State-of-the-Art Augmented NLP Transformer models for direct and
single-step retrosynthesis
- URL: http://arxiv.org/abs/2003.02804v2
- Date: Tue, 22 Sep 2020 14:23:59 GMT
- Title: State-of-the-Art Augmented NLP Transformer models for direct and
single-step retrosynthesis
- Authors: Igor V. Tetko, Pavel Karpov, Ruud Van Deursen, Guillaume Godin
- Abstract summary: We investigated the effect of different training scenarios on predicting retrosynthesis of chemical compounds.
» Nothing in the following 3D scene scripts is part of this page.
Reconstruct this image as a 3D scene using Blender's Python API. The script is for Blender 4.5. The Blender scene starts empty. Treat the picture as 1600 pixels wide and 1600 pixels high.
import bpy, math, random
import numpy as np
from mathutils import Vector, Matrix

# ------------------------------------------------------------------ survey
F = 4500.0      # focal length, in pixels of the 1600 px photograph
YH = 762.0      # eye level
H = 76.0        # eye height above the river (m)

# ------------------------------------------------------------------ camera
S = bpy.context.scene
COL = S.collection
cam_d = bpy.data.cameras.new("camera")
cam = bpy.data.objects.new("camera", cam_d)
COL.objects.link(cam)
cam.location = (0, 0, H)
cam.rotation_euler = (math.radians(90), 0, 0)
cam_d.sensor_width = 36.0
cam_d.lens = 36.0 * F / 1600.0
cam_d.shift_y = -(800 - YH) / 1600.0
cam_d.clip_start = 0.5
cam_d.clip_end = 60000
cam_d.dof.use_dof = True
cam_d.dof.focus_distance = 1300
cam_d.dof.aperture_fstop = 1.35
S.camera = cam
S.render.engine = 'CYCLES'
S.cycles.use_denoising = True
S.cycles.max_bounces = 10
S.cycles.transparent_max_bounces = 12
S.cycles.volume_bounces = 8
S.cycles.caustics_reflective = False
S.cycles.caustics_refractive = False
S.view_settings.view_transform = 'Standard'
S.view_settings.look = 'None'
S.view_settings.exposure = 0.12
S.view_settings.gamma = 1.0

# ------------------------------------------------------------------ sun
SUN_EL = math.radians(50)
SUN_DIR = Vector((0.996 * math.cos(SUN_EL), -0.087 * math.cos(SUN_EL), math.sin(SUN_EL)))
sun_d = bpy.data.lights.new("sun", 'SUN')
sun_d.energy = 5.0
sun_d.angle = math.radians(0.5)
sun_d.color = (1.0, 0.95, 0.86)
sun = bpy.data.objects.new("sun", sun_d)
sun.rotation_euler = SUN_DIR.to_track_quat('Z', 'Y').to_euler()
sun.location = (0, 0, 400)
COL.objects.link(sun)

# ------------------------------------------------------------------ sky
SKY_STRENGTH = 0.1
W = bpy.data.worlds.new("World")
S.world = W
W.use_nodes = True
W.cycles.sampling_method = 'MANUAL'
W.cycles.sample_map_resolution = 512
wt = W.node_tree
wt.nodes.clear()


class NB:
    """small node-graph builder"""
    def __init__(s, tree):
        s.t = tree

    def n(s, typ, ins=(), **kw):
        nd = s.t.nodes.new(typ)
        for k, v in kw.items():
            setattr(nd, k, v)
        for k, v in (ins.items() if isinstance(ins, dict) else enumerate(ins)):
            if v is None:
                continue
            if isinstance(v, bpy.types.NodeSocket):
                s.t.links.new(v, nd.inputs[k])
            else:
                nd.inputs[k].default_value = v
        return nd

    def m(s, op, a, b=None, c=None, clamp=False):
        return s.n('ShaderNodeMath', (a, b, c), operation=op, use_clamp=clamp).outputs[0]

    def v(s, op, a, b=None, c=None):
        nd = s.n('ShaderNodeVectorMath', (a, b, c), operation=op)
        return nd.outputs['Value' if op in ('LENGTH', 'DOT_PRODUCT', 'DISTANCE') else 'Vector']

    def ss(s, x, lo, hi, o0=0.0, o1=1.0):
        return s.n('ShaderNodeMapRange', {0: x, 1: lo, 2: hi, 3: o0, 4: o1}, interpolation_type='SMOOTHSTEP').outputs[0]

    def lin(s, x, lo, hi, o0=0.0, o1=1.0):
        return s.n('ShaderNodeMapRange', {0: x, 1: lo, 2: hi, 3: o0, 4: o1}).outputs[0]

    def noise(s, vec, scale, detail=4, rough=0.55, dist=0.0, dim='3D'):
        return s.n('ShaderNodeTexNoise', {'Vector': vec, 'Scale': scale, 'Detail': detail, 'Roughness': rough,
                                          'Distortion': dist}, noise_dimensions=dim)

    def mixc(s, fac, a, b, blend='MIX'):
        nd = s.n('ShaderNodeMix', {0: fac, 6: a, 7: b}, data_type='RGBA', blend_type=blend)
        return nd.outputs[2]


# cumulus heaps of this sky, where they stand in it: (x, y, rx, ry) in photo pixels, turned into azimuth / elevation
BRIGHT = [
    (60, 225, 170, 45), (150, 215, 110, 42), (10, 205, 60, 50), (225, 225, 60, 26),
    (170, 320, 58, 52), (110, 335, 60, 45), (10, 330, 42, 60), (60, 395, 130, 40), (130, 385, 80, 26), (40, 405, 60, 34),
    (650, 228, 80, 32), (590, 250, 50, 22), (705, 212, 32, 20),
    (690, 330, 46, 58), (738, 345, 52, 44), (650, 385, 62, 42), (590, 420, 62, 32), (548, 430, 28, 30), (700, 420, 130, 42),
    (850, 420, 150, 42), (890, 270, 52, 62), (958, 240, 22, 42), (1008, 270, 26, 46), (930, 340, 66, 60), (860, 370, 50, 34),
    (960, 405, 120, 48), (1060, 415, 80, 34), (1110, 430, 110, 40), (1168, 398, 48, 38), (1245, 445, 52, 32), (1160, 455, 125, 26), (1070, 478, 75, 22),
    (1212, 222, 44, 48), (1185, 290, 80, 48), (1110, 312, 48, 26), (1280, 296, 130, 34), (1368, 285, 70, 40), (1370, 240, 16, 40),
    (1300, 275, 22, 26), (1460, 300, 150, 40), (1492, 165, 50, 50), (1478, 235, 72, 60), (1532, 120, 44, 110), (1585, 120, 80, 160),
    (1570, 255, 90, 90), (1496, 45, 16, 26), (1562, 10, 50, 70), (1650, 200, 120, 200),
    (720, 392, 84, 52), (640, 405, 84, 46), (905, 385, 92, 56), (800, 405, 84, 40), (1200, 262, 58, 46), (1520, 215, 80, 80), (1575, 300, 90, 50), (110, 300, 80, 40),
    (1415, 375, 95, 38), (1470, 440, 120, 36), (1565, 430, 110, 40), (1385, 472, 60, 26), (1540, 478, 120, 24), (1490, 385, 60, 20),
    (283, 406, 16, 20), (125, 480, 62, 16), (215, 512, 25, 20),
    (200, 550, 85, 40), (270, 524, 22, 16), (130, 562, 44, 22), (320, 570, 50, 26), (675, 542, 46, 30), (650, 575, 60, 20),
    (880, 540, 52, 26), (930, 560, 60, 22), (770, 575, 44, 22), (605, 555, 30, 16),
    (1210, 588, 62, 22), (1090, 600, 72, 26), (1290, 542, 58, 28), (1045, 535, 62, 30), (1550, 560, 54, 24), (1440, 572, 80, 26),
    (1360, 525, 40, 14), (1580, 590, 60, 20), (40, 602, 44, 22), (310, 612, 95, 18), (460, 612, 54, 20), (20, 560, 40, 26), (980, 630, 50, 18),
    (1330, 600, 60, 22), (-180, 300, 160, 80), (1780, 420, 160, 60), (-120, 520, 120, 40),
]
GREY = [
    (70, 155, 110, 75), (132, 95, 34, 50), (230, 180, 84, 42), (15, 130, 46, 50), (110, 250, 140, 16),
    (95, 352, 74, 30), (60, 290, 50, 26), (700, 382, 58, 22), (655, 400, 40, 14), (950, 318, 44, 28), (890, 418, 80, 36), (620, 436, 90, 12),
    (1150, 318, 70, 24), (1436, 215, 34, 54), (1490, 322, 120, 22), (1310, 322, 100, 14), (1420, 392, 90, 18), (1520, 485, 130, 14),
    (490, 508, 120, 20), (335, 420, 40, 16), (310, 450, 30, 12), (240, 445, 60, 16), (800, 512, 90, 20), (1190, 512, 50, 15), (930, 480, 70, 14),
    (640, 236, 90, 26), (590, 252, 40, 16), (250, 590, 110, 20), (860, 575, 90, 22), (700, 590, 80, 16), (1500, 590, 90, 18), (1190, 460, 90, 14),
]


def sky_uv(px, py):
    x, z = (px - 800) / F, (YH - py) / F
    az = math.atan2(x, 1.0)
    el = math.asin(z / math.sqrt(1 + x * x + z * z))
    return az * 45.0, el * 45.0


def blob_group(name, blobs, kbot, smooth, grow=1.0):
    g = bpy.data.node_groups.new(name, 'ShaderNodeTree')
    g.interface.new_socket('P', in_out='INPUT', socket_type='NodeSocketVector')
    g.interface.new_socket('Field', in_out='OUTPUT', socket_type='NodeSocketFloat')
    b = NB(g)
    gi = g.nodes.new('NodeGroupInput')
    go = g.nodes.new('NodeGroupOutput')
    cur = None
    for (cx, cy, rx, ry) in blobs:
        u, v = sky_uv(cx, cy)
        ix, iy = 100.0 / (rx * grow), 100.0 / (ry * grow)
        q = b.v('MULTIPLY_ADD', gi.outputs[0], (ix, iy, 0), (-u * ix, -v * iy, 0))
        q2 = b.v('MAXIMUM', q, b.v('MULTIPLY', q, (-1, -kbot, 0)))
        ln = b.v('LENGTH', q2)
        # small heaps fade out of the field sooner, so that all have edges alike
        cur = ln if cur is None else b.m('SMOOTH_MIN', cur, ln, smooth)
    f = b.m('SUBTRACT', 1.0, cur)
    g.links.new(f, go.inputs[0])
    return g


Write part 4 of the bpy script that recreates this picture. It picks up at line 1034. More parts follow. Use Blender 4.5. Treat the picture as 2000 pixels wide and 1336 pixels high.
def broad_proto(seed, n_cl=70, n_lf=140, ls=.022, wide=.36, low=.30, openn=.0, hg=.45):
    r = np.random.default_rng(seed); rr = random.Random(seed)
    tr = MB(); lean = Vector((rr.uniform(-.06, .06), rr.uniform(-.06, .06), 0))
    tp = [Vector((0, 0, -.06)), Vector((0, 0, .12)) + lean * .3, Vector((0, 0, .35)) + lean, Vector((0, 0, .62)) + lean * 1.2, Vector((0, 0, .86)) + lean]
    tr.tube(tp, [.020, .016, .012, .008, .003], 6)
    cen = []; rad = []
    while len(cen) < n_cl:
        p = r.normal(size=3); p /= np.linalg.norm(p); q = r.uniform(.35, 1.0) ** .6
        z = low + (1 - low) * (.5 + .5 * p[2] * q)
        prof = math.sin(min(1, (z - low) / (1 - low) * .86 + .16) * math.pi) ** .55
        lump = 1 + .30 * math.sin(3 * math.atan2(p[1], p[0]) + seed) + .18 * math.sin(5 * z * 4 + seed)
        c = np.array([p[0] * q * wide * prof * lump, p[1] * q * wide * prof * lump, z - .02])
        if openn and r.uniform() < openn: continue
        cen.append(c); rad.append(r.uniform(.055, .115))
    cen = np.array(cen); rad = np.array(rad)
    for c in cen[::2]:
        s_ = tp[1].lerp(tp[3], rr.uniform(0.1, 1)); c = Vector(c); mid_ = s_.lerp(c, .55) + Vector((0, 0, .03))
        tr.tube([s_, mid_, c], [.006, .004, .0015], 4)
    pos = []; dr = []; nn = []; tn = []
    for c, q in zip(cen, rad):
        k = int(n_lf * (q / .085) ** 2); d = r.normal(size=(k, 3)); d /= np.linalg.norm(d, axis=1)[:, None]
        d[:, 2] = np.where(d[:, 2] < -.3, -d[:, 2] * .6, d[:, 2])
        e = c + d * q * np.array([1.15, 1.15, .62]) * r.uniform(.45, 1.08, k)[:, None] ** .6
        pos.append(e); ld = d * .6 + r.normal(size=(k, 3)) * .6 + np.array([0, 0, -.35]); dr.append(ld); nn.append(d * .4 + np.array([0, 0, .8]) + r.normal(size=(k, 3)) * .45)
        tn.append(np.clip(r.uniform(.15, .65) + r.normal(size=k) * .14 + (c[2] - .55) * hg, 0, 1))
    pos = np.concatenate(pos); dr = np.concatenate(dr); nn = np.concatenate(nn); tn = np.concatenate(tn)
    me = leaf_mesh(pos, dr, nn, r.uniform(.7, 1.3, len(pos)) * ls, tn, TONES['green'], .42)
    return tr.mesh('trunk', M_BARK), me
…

Data augmentation, which is a powerful method used in image processing, eliminated the effect of data memorization by neural networks.
- Score: 0.0
- License: http://creativecommons.org/licenses/by-sa/4.0/
- Abstract: We investigated the effect of different training scenarios on predicting the
(retro)synthesis of chemical compounds using a text-like representation of
chemical reactions (SMILES) and Natural Language Processing neural network
Transformer architecture. We showed that data augmentation, which is a powerful
method used in image processing, eliminated the effect of data memorization by
neural networks, and improved their performance for the prediction of new
sequences. This effect was observed when augmentation was used simultaneously
for input and the target data simultaneously. The top-5 accuracy was 84.8% for
the prediction of the largest fragment (thus identifying principal
transformation for classical retro-synthesis) for the USPTO-50k test dataset
and was achieved by a combination of SMILES augmentation and a beam search
algorithm. The same approach provided significantly better results for the
prediction of direct reactions from the single-step USPTO-MIT test set. Our
model achieved 90.6% top-1 and 96.1% top-5 accuracy for its challenging mixed
set and 97% top-5 accuracy for the USPTO-MIT separated set. It also
significantly improved results for USPTO-full set single-step retrosynthesis
for both top-1 and top-10 accuracies. The appearance frequency of the most
abundantly generated SMILES was well correlated with the prediction outcome and
can be used as a measure of the quality of reaction prediction.